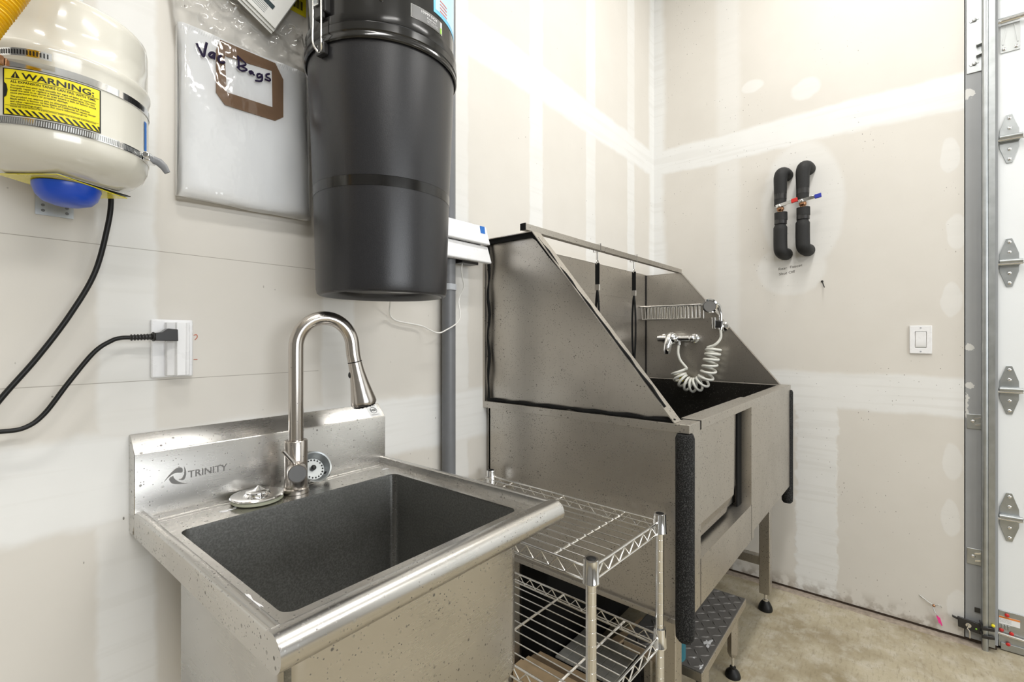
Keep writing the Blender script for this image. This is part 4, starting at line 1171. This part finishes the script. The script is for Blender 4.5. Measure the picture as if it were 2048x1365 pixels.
# valve cap and folded tags under the tank
MB().lathe([(0, 1.3935), (.016, 1.3940), (.028, 1.3985), (.0345, 1.4060), (.0385, 1.4180), (.0385, 1.4215), (0, 1.4225)], (TX + .004, TYc + .004, 0), n=32).build('valve_cap', M['blue'], tk)
m = MB()
m.obox((TX + .004, TYc + .010, 1.4228), (.044, .030, -.001), (-.026, .036, .0012), (0, 0, .0006))
part_label(m.build('card_tag', M['yellow'], tk), 'yellow folded card tag')
m = MB(); m.obox((TX + .010, TYc + .012, 1.4250), (.046, .026, .000), (-.022, .036, .0012), (0, 0, .0005)); part_label(m.build('card_tag', M['ink'], tk), 'black card tag')
m = MB(); m.obox((TX + .010, TYc + .012, 1.4262), (.046, .026, .000), (-.022, .036, .0012), (0, 0, .0004)); part_label(m.build('card_tag', M['paper'], tk), 'white card tag')
# bracket plates on the wall
m = MB(); m.box(.1027, .1480, -.0025, -.0003, 1.397, 1.55); bp = m.build('mounting_plate', M['galv'], tk)
m = MB()
for x in (.1115, .140):
    for z in (1.4045, 1.4130, 1.4220): m.lathe([(0, .0006), (.0019, .0006), (.0024, 0)], (x, -.0025, z), (0, -1, 0), 12)
m.build('plate_hole', M['pvc'], bp)
m = MB(); m.box(.128, .160, -.003, -.0003, 1.700, 1.802); m.box(.115, .150, -.05, -.003, 1.600, 1.603); m.build('mounting_plate', M['galv_dull'], tk)

# yellow corrugated tubing
m = MB(); P = [Vector((.020, -.2600, 1.500)), Vector((.0281, -.2600, 1.5376)), Vector((.052, -.2600, 1.5959)), Vector((.0774, -.2600, 1.6581)), Vector((.115, -.24, 1.75)), Vector((.125, -.19, 1.85))]
sp_ = smooth_path(P, 60); path = []; rs = []
acc = 0
for i, p in enumerate(sp_):
    if i: acc += (p - sp_[i - 1]).length
    path.append(p); rs.append(.0158 + .0013 * math.sin(acc / .0042 * 2 * PI))
m.tube(path, rs, 20)
props(m.build('corrugated_tube', M['yellow_hose'], None, tuple(P[0])), 'yellow corrugated tubing passing in front of the cream tank', 'tube')

# ------------------------------------------------------------------ bag pack on the wall
bg = thing('vacuum_bag_pack', 'clear plastic pack of white vacuum bags hung on left wall', 'vacuum bag pack', (.42, 0, 1.62))
BX0, BX1, BZ0, BZ1 = .2905, .5500, 1.468, 1.797
def fab(u, v):
    x = BX0 + (BX1 - BX0) * u + .004 * math.sin(v * 3) * (1 - u); z = BZ0 + (BZ1 - BZ0) * v + .006 * u * v + .002 * math.sin(u * 9)
    e = min(u, 1 - u, v * 1.2, 1.02 - v)
    d = .011 + .011 * min(1, max(0, e) / .07) ** .5
    d += .0016 * math.sin(u * 7 + v * 3) + .002 * math.sin(v * 9 - u * 4) * (1 - v)
    return (x, -d - .002, z)
m = MB(); m.grid(fab, 40, 50); m.box(BX0 + .0015, BX1 - .0015, -.0125, -.001, BZ0 + .002, BZ1 - .003); m.build('folded_bags', M['fabric'], bg, smooth=70, recalc=False)
m = MB()
for k in range(60):
    u = k / 60
    p = Vector(fab(.02 + u * .96, .972)); m.obox(p + Vector((0, -.0012, 0)), (.0012, 0, .004), (.0003, 0, -.0001), (0, .0004, 0))
m.build('stitching', M['label_white'], bg)
out = [(.3605, 1.791), (.4676, 1.7923), (.4848, 1.7638), (.4848, 1.6816), (.4676, 1.6679), (.3695, 1.6652), (.3534, 1.6838), (.3534, 1.7678)]
inn = [(.3686, 1.763), (.4603, 1.7728), (.4607, 1.765), (.4624, 1.6951), (.4560, 1.6945), (.3723, 1.6914), (.3721, 1.697), (.3688, 1.757)]
m = MB(); m.ring(out, inn, lambda x, z, y: (x, y, z), -.0268, -.0240); m.build('card_collar', M['card'], bg, smooth=0)
# plastic film, longer than the bags, crinkled at the top
def filmf(u, v):
    x0 = .2715 + .018 * min(1, (1 - v) / .35) ; x1 = .5450 - .004 * v + .009 * (1 - v)
    x = x0 + (x1 - x0) * u; z = 1.461 + (1.905 - 1.461) * v + .008 * u * (1 - v)
    e = min(u, 1 - u, v)
    d = .010 + .0185 * min(1, e / .04) ** .5
    if v > .74:
        k = (v - .74) / .26
        d = d * (1 - k * .55) + k * (.004 * math.sin(u * 26 + v * 30) + .004 * math.sin(u * 47 - v * 61) + .003 * math.sin(u * 11 + v * 90))
    if v <= .74: d += .0009 * math.sin(u * 23 + 2 * v) * math.sin(v * 17)
    return (x, -max(d, .0015) - .0008, z)
m = MB(); m.grid(filmf, 90, 110); m.build('plastic_film', M['film'], bg, smooth=80, recalc=False)
strokes = [[(.3182, 1.762), (.3243, 1.7508), (.3299, 1.7421), (.3324, 1.756), (.3355, 1.7717)], [(.3482, 1.7577), (.3431, 1.7554), (.3395, 1.7494), (.3431, 1.7461), (.3475, 1.7524), (.3488, 1.7587), (.3475, 1.7445)],
           [(.3611, 1.7587), (.3562, 1.7521), (.3579, 1.7449), (.3631, 1.7451), (.3674, 1.7485)], [(.3913, 1.7707), (.3927, 1.7606), (.3927, 1.7479)], [(.3899, 1.7709), (.3989, 1.7664), (.4062, 1.7607), (.3962, 1.7529), (.3927, 1.7517)],
           [(.3962, 1.7529), (.4081, 1.7517), (.4031, 1.7465), (.3962, 1.7442), (.3893, 1.7489)], [(.4187, 1.7523), (.4133, 1.749), (.4156, 1.7454), (.4195, 1.7514), (.4205, 1.7465), (.4238, 1.7468)],
           [(.4355, 1.7537), (.4292, 1.7502), (.4296, 1.7435), (.4362, 1.7486), (.4374, 1.7545), (.4389, 1.7467), (.4355, 1.7386), (.4242, 1.7351)], [(.4545, 1.7622), (.4474, 1.7576), (.4474, 1.7526), (.4545, 1.7517), (.4534, 1.7471), (.4434, 1.7459)]]
m = MB()
for i, L in enumerate(strokes):
    r_ = .0023 if i < 3 else .0019
    m.tube(smooth_path([(x, -.0308, z) for x, z in L], 5), r_, 8, flat=.25, up=(0, 0, 1))
m.build('handwriting', M['marker'], bg)

# papers hung higher up
pp = thing('manual_sheets', 'stack of printed white manual pages hung at top of left wall', 'papers', (.45, -.01, 1.86))
e1 = Vector((-.885, 0, .465)); e2 = Vector((.465, 0, .885)); yv = Vector((0, -1, 0))
cor = Vector((.4630, 0, 1.8575))
def page(c0, off, L1=.215, L2=.28): 
    m = MB(); c = c0 + e1 * L1 / 2 + e2 * L2 / 2 + yv * off
    m.obox(c, e1 * L1 / 2, e2 * L2 / 2, yv * .0008); return m
page(cor + Vector((-.004, 0, -.006)), .027).build('page', M['paper'], pp, smooth=0)
page(cor + Vector((-.001, 0, -.002)), .031).build('page', M['paper'], pp, smooth=0)
tp_ = page(cor + Vector((.000, 0, .004)), .035).build('page', M['paper'], pp, smooth=0)
m = MB(); c0 = cor + Vector((0, 0, .004)) + yv * .0362
m.obox(c0 + e1 * .150 + e2 * .036, e1 * .128, e2 * .0055, yv * .0002); m.build('printed_band', M['dark_print'], pp, smooth=0)
m = MB()
for k in range(5): m.obox(c0 + e1 * .13 + e2 * (.010 + k * .0042), e1 * .10, e2 * .0005, yv * .0002)
for k in range(9): m.obox(c0 + e1 * .13 + e2 * (.050 + k * .006), e1 * .10, e2 * .0004, yv * .0002)
m.build('printed_lines', M['print'], pp, smooth=0)
yl = thing('yellow_label', 'small yellow barcode label on left wall behind the black vacuum', 'label', (.53, 0, 1.955))
m = MB(); m.box(.512, .549, -.0012, -.0003, 1.944, 2.00); m.build('label_sheet', M['yellow'], yl, smooth=0)
m = MB()
for k in range(8): m.box(.520 + k * .0028, .5213 + k * .0028 + (.0006 if k % 3 == 0 else 0), -.0016, -.0012, 1.955, 1.975)
m.build('barcode', M['ink'], yl, smooth=0)

# ------------------------------------------------------------------ central vacuum
VX, VY = .628, -.190
vc = thing('central_vacuum', 'tall black canister vacuum mounted high on left wall', 'vacuum', (VX, VY, 1.288))
c0 = (VX, VY, 0)
prof = [(.1150, 1.2960), (.1250, 1.2885), (.1310, 1.2880), (.1360, 1.2915), (.1378, 1.3000), (.1382, 1.315), (.1432, 1.489), (.1432, 1.4895)]
m = MB(); m.lathe([(.1060, 1.3120), (.1100, 1.3000)] + prof + [(.1432, 1.510), (.1440, 1.5105), (.1545, 1.768)], c0, n=96); cn = m.build('canister', M['vac'], vc, smooth=40)
m = MB(); m.lathe([(.14365, 1.4900), (.1443, 1.5100)], c0, n=96); m.build('gloss_band', M['black_gloss'], cn)
m = MB(); m.lathe([(0, 1.3020), (.095, 1.3020), (.1085, 1.3090)], c0, n=64); m.build('base_recess', M['black_plastic'], cn)
m = MB(); m.lathe([(0, 1.2985), (.040, 1.2990), (.052, 1.3020)], (VX + .020, VY - .045, 0), n=40); m.build('base_disc', M['pvc_lite'], cn)
m = MB(); m.lathe([(.1545, 1.763), (.1580, 1.761), (.1602, 1.7640), (.1602, 1.7690), (.1590, 1.7715), (.1590, 1.7745), (.1606, 1.7770), (.1606, 1.7905), (.1590, 1.7925), (.1595, 1.7945), (.1595, 1.8080), (.1545, 1.8110)], c0, n=96)
m.build('rim_band', M['black_gloss'], vc, smooth=30)
m = MB(); m.lathe([(.1530, 1.808), (.1530, 2.18), (.148, 2.20), (0, 2.205)], c0, n=96); m.build('motor_housing', M['black_gloss'], vc, smooth=40)
def VP(az, z, off=0, R_=.153):
    t = math.radians(az); return Vector((VX + (R_ + off) * math.cos(t), VY + (R_ + off) * math.sin(t), z))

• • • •

■ Work to complete ■
Pictures are excluded; extract exactly the lines from the start of the data through the line that holds "m = MB(); m.box(.128, .160, -.003, -.0003, 1.700, 1.802);", both ends included.

■ Correct response ■
Keep writing the Blender script for this image. This is part 4, starting at line 1171. This part finishes the script. The script is for Blender 4.5. Measure the picture as if it were 2048x1365 pixels.
# valve cap and folded tags under the tank
MB().lathe([(0, 1.3935), (.016, 1.3940), (.028, 1.3985), (.0345, 1.4060), (.0385, 1.4180), (.0385, 1.4215), (0, 1.4225)], (TX + .004, TYc + .004, 0), n=32).build('valve_cap', M['blue'], tk)
m = MB()
m.obox((TX + .004, TYc + .010, 1.4228), (.044, .030, -.001), (-.026, .036, .0012), (0, 0, .0006))
part_label(m.build('card_tag', M['yellow'], tk), 'yellow folded card tag')
m = MB(); m.obox((TX + .010, TYc + .012, 1.4250), (.046, .026, .000), (-.022, .036, .0012), (0, 0, .0005)); part_label(m.build('card_tag', M['ink'], tk), 'black card tag')
m = MB(); m.obox((TX + .010, TYc + .012, 1.4262), (.046, .026, .000), (-.022, .036, .0012), (0, 0, .0004)); part_label(m.build('card_tag', M['paper'], tk), 'white card tag')
# bracket plates on the wall
m = MB(); m.box(.1027, .1480, -.0025, -.0003, 1.397, 1.55); bp = m.build('mounting_plate', M['galv'], tk)
m = MB()
for x in (.1115, .140):
    for z in (1.4045, 1.4130, 1.4220): m.lathe([(0, .0006), (.0019, .0006), (.0024, 0)], (x, -.0025, z), (0, -1, 0), 12)
m.build('plate_hole', M['pvc'], bp)
m = MB(); m.box(.128, .160, -.003, -.0003, 1.700, 1.802); m.box(.115, .150, -.05, -.003, 1.600, 1.603); m.build('mounting_plate', M['galv_dull'], tk)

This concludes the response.